Погода была хорошая и свет от города было видно задолго до того, как пароход причалил. Тянулись сначала часы, потом минуты, а потом уже и секунды, так как без разрешения пограничников выходить с судна не разрешалось. А они тоже были не дураки и не спешили уходить из каюты капитана, так как там тоже текла бескрайняя река из алкоголя и импортного продовольствия.
Наконец-то была дана отмашка и профессиональные жёны моряков, обгоняя друг друга, неслись инспектировать сумки с барахлом, привезенным их мужьями. Адекватные люди подождали и зашли на борт после них и значительно спокойнее. Несколько человек на судне ещё и понятия не имели, что уже находятся в родном порту, так как были в полной отключке. Не смотря на это, на судне царила атмосфера добра, позитива, алкоголя и долгожданных денег.

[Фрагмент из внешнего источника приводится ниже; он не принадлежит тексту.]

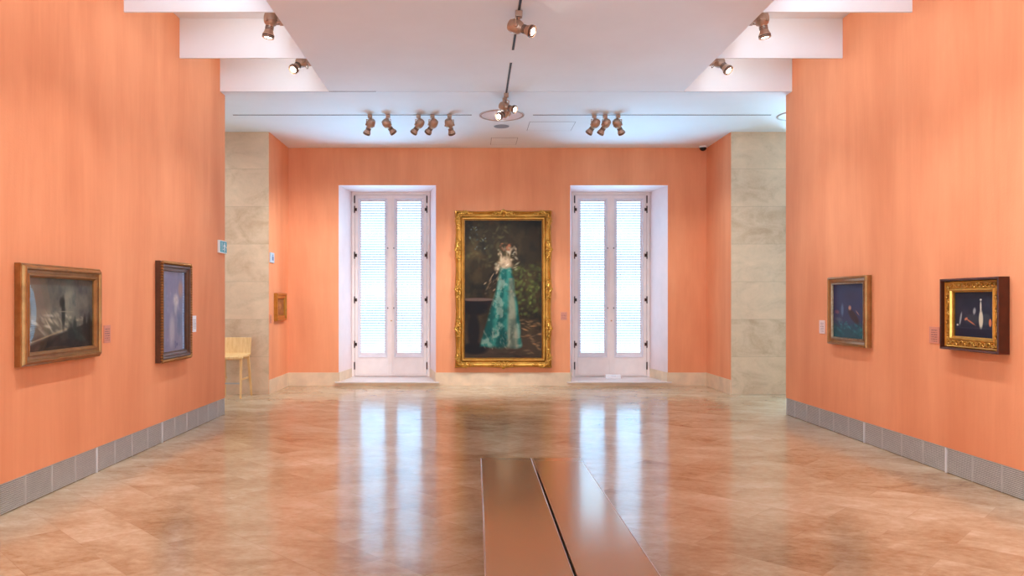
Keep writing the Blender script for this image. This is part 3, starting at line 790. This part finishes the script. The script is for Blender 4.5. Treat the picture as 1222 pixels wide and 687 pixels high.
obj('sight_edge', bm, 'gold_dark', t, smooth=.5)
canvas(art_garden(), 1.44, 2.55, .038, t)
bxobj('backing_board', (-.85, .85, -.03, -.002, -1.4, 1.4), 'dark_wood', t)

# ------------------------------------------------------------------ wall labels, signs
def plaque(loc, rot, w, h, mat, label, d=.006):
    o = bxobj('wall_label', (-w/2, w/2, -d, -.0005, -h/2, h/2), mat, None, bevel=.001)
    o.location = loc; o.rotation_euler = (0, 0, rot); tag(o, label, 'label', 'small printed wall labels beside the paintings'); return o
plaque((XL, 6.98, 1.255), LROT, .125, .165, 'label_rose', 'small rose text label just right of the wide dark grey painting')
plaque((XL, 9.155, 1.285), LROT, .115, .20, 'label_white', 'bright white text label just right of the bluish-violet painting')
plaque((XR, 9.21, 1.245), RROT, .15, .165, 'label_pale', 'pale pink text label just left of the dark blue and teal painting')
plaque((XR, 6.965, 1.245), RROT, .15, .155, 'label_rose', 'rose-brown text label just left of the small still life painting')
plaque((XL, 12.585, 1.265), LROT, .11, .15, 'label_rose', 'faint rose label on the alcove side wall left of the small amber painting')
plaque((1.655, YB, 1.29), 0, .12, .15, 'label_rose', 'faint rose label between the large painting and the right french window')
# exit sign: running figure and arrow
t = thing('exit_sign', 'small teal and white escape-route sign at the far end of the left wall', 'sign', (XL, 10.135, 2.30), LROT)
bxobj('sign_plate', (-.15, .15, -.028, -.001, -.085, .085), 'sign_white', t, bevel=.003)
bxobj('sign_panel', (-.12, .14, -.030, -.028, -.074, .074), 'sign_teal', t)
bm = bmesh.new()
y = -.0315
blob(bm, (.045, y, .046), (.012, .002, .012), None, 10)
for pts, r in (([(.04, y, .03), (.028, y, -.008)], .010), ([(.028, y, -.008), (.05, y, -.03), (.038, y, -.06)], .006), ([(.028, y, -.008), (.008, y, -.035), (-.018, y, -.04)], .006),
               ([(.04, y, .028), (.062, y, .01), (.078, y, .02)], .005), ([(.04, y, .028), (.012, y, .024), (.002, y, .0)], .005)):
    tube(bm, pts, r, 6)
obj('running_figure', bm, 'sign_white', t)
bm = bmesh.new()
bm.faces.new([bm.verts.new(p) for p in ((.088, y, .004), (.088, y, -.004), (.110, y, -.004), (.110, y, -.014), (.130, y, 0), (.110, y, .014), (.110, y, .004))])
obj('arrow', bm, 'sign_white', t, smooth=0)
bxobj('doorway_symbol', (-.06, -.05, y, y+.001, -.06, .06), 'sign_white', t)
# small information sign in the alcove
t = thing('information_sign', 'small pale blue pictogram sign next to the left stone wall', 'sign', (XL, 12.64, 2.30), LROT)
bxobj('sign_plate', (-.12, .12, -.02, -.001, -.085, .085), 'sign_pale', t, bevel=.003)
bm = bmesh.new(); box(bm, -.02, .06, -.023, -.02, -.045, .02); blob(bm, (.02, -.021, .04), (.018, .003, .018), None, 10)
obj('pictogram', bm, 'sign_blue', t)

# ------------------------------------------------------------------ bench
t = thing('bench', 'long low polished brown metal bench split lengthwise, in the middle of the floor', 'bench', (.425, 0, 0))
BY0, BY1, BZ = 2.45, 5.63, .38
for (a, b) in ((-.375, .002), (.018, .375)):
    bm = bmesh.new(); box(bm, a, b, BY0, BY1, BZ-.045, BZ)
    sl = obj('seat_slab', bm, 'bench', t, smooth=0, bevel=.003)
    for (c, d) in (((a-.004, a), (b, b+.003)) if a < -.1 else ((b, b+.004),)):
        bxobj('edge_strip', (c, d, BY0, BY1, BZ-.045, BZ-.001), 'bench_edge', sl)
for y in (BY0+.35, BY1-.55):
    bxobj('leg', [(-.28, -.24, y, y+.2, 0, BZ-.045), (.24, .28, y, y+.2, 0, BZ-.045), (-.24, .24, y, y+.2, 0, .02)], 'bench_edge', t, bevel=.003)
bxobj('rail', [(-.25, .25, BY0+.2, BY1-.2, BZ-.075, BZ-.046)], 'groove', t)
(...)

Да, так цинично это не только выглядело, но и было на самом деле. Меня никто встречать не пришёл, потому что было заранее известно, что на вахте у трапа должен остаться трезвый человек и им, естественно, был я. Часов пять я помогал родственникам распихивать долгожданных пап, мужей, отцов и детей по машинам, затем поднял трап, и завалился спать в будке крановщика. Утром я поискал оставшихся на судне и их оказалось два - это был огромный Дима, которого так и не сумели вытащить из каюты, и стармех, прибывавший в том же кататоническом состоянии.

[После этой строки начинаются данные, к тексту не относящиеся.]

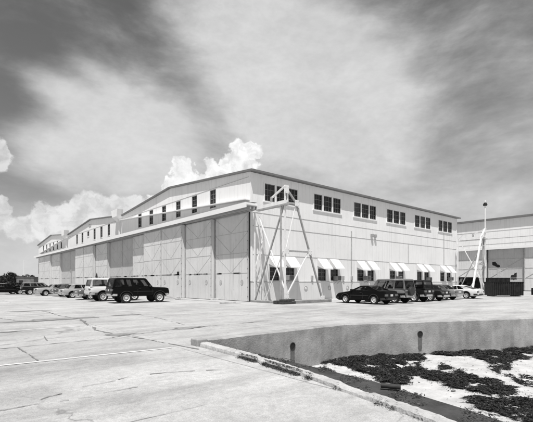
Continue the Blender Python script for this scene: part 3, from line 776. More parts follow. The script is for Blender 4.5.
# ------------------------------------------------------------------ door rail towers
def tower(loc, sgn, label, pole=False):
    o = empty('door_rail_tower', loc); tag(o, label, 'steel tower', 'door rail towers at the hangar corners')
    t = 4.22
    def one(name, a, b, w_, m): q = MB(); q.bar((a[0]*sgn, a[1], a[2]), (b[0]*sgn, b[1], b[2]), w_, w_*.9); return q.build(name, m, o)
    A, K_, Ft = (0,-t,8.86), (1.16,-t,7.73), (4.18,-t,.17)
    one('post', (0,-t,.15), (0,-t,8.86), .115, M['steel_w'])
    for (gx, gz, gw, gh) in ((.08, 8.62, .22, .3), (1.16, 7.70, .2, .24), (.1, 4.0, .2, .24), (2.62, 4.0, .2, .22), (4.1, .34, .22, .2), (.12, .62, .2, .26)):
        q = MB(); q.box(min((gx-gw)*sgn,(gx+gw)*sgn), max((gx-gw)*sgn,(gx+gw)*sgn), -t-.115, -t-.095, gz-gh, gz+gh)
        for bx_ in (-.6, .6):
            for bz_ in (-.6, .6): q.cyl(((gx+gw*bx_)*sgn, -t-.09, gz+gh*bz_), ((gx+gw*bx_)*sgn, -t-.135, gz+gh*bz_), .025, 6)
        q.build('gusset_plate', M['steel_w'], o)
    one('post', (-.10,-t+.35,.15), (-.10,-t+.35,7.4), .10, M['steel_g'])
    one('leg', K_, Ft, .20 if pole else .125, M['steel_w'] if pole else M['steel_g'])
    one('leg', A, K_, .20 if pole else .125, M['steel_w'] if pole else M['steel_g'])
    one('leg', (0,-t+.1,7.5), (0,-.62,.17), .11, M['steel_g'])
    q = MB(); q.use(M['steel_w']); q.box(-.07, .07, -t-.1, -.92, 7.52, 7.80); q.use(M['steel_g']); q.box(-.16, .16, -t-.3, -.93, 7.40, 7.517); q.build('rail_beam', None, o)
    one('strut', A, (0,-t+1.55,8.2), .13, M['steel_w']); one('strut', (0,-t+1.55,7.9), (0,-t+1.55,8.28), .16, M['steel_g'])
    one('crossbar', (.13,-t,7.62), (1.1,-t,7.66), .15, M['steel_g'])
    one('crossbar', (.13,-t,4.0), (2.62,-t,4.02), .13, M['steel_g'])
    one('brace', (1.1,-t,7.5), (.10,-t,4.08), .07, M['steel_w'])
    one('brace', (2.5,-t,3.93), (.14,-t,.6), .085, M['steel_w'])
    one('brace', (0,-1.1,6.93), (0,-t+.1,1.2), .085, M['steel_w'])
    one('brace', (0,-t+.2,4.0), (0,-1.9,.2), .06, M['steel_w'])
    if pole:
        one('post', (0,-.6,.1), (0,-.6,7.9), .12, M['steel_w']); one('strut', (0,-.7,7.8), (0,-1.3,8.3), .13, M['steel_w']); one('crossbar', (0,-.6,6.6), (0,-t,6.6), .07, M['steel_w'])
        one('post', (-.35,-t+.2,.1), (-.12,-t+.2,7.8), .2, M['steel_g'])
        q = MB(); q.cyl((0,-t,8.86), (0,-t,12.75), .075, 8); q.build('pole', M['steel_w'], o)
        q = MB(); q.lathe([(.001,.35), (.16,.3), (.28,.05), (.24,-.1), (.001,-.14)], 14, 'z', (.05,-t,12.1)); q.build('lamp_head', M['black'], o, smooth=40)
    return o
tower((0,0,0), 1, 'tripod steel tower carrying the door rail at the near hangar corner')
tower((LX-.95,0,0), -1, 'distant tripod steel tower topped by a lamp pole at the far hangar corner', True)
# footing of the near tower
ft = empty('rail_footing', (0, -2.5, 0)); tag(ft, 'low concrete footing with a dark timber buffer under the near steel tower', 'footing')
q = MB(); q.box(-.35, .35, -1.62, 2.05, -.05, .17); q.box(.352, 4.9, -2.1, -1.25, -.05, .24); q.build('footing_beam', M['foot'], ft, bevel=.02)
q = MB(); q.box(-.62, .72, -2.15, -1.64, 0, .19); q.box(-.55, .66, -2.1, -1.68, .192, .36); q.box(-.72, -.38, -1.6, -1.2, 0, .26); q.build('timber_buffer', M['wood'], ft, bevel=.02)
for i, (px, py, ln, an, lab) in enumerate(((169, 298.9, 1.5, .1, 'white concrete wheel stop just ahead of the black off-roader'), (186, 297.9, 1.6, .3, 'long white concrete wheel stop left of the second door seam'),
         (217, 299.8, 1.2, -.4, 'short tilted wheel stop at the foot of the second door'), (228, 303.4, 1.4, .2, 'white wheel stop below the end door nearest the corner'), (178, 299.6, .8, .9, 'small broken wheel stop between two longer ones'))):
    q = MB(); prof = [(-.15,0),(.15,0),(.11,.13),(-.11,.13)]
    vs = [(-ln/2,a,b) for a,b in prof]+[(ln/2,a,b) for a,b in prof]
    q.poly(vs, [(0,1,2,3),(4,5,6,7),(0,1,5,4),(1,2,6,5),(2,3,7,6),(3,0,4,7)])
    o = q.build('wheel_stop', M['concw'], bevel=.02); pt = at(px, py); o.location = (pt.x, pt.y, 0.005); o.rotation_euler.z = an + rad(-10)
    tag(o, lab, 'wheel stop', 'concrete wheel stops before the doors')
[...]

Я обошёл всё судно с какой-то грустинкой на душе. Ведь больше я на нём никогда не появлюсь. Оно тоже, видимо, со мной прощалось, иногда, поскрипывая дверьми и посвистывая сквозняком. Я собрал свои пожитки, сложил их около трапа и стал дожидаться смены караула. С опозданием на три часа, но всё-таки пришла смена. Это был полупьяный матрос, которому так и не удалось выспаться, но это уже были не мои проблемы, я передал ему вахтенную повязку, и в последний раз спустился с трапа моего первого и как оказалось последнего парохода. Больше я в море, дальше 12 миль от берега, не ходил никогда.

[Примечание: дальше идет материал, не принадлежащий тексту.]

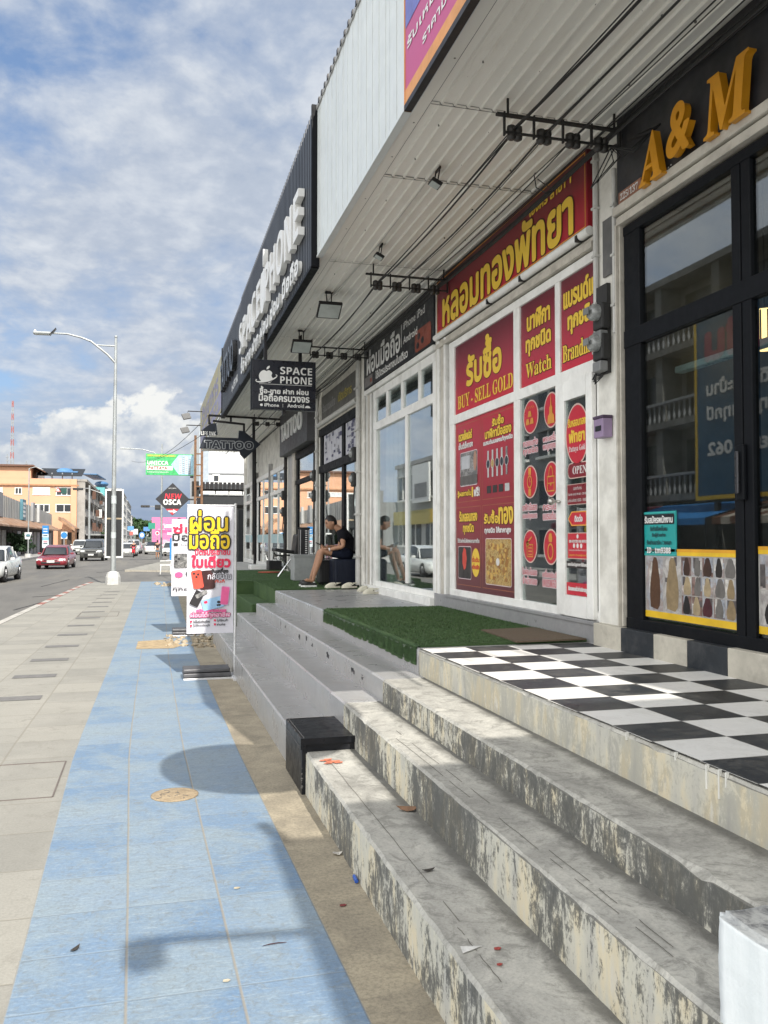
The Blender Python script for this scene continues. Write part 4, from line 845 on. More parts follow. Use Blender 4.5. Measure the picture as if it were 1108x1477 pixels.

P.S. Dzintarjura, вообще, знаковый пароход для Вентспилса. За 35 лет на нём, без всякого преувеличения, в море отходила половина всех, кто имел морские документы. Для многих он был первым и с него начиналась карьера многих и многих моряков нашего славного города.
А это - чудом сохранившаяся фотография нашей каюты. Лемох на стене, обломок зеркала, разносолы в виде Сникерсов и Баунти, Кока-Кола с родственниками, солёные орешки, чипсы... В общем, всё что по тем временам могли себе позволить солидные, чего скрывать - состоятельные люди.